Italy launched the very first FIA F4 championship 10 years ago this week as a replacement to Formula Abarth, and 12 of its drivers have gone on to race top-level single-seaters.

Minardi said “it is a matter of great honour for us” that the 2024 season started with 37 cars and drivers from 25 countries.

“We had already done the FAbarth with the type of [entry-level winged] car – an ideal car for young drivers – we then perfected, thanks also to [chassis supplier] Tatuus,” he recalled.

“We’re proud to have been the pioneers of this formula, which continues to be so successful, both in terms of quality and quantity, and is a source of pride for all those in the Automobile Club d’Italia involved with this project.”

Italian F4 is considered by many as the category’s most competitive championship and Minardi says that is because “the best teams from Formula 2 and Formula 3 have also been present in F4, which has raised the level”.

In addition to the drivers who reach Formula 1, where Minardi was famously a team owner, many have had careers in “[Le Mans] Hypercars or international GTs.”

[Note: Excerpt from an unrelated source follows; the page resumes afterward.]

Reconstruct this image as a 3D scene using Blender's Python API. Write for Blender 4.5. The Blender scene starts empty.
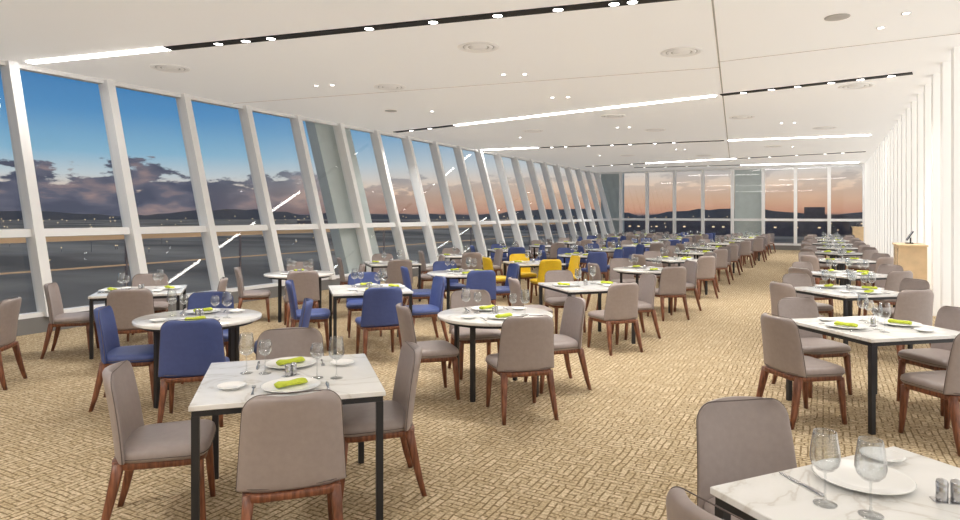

Having reached the age limit of 75, Minardi just stepped down as president of the FIA’s Single-Seater Commission after a two-year stint. It was Gerhard Berger, a presidential predecessor, who helped develop the F4 concept and Minardi praises the pyramid that then followed with Formula Regional and the homogenised Formula 3 and Formula 2 being added by the FIA at the levels above F4 and leading drivers “in the shortest possible time to F1”.

Since speaking to Formula Scout at the beginning of his own tenure, the Single-Seater Commission has focused on “finalising the work on the new F2 car”, which debuted this year, “and initiating the process for developing the new chassis regulations for F3 and FRegional”.

Dallara’s new F3 car will debut in 2025, and the introduction of second-generation FRegional chassis has recently been delayed to 2026.

Minardi says modestly that his successor Emanuele Pirro “certainly doesn’t need any advice from me” and hopes that “he works principally in the interest of FIA and our worldwide sport.”

Looking forward, he sees the FIA’s priorities as “above all, maintaining safety, finding a solution to control costs and working towards the use of zero emission fuel for all levels of the pyramid”. While acknowledging that “there is still work to do”, he remains optimistic that “nothing in the world is impossible”.

Minardi sold his F1 team to Red Bull, which has run it since 2006 under various names. Asked for his thoughts on its current guise, he responds with a polite and diplomatic “no comment” before adding “everybody still refers to it as the team from Faenza, which makes me happy as it is my home town”.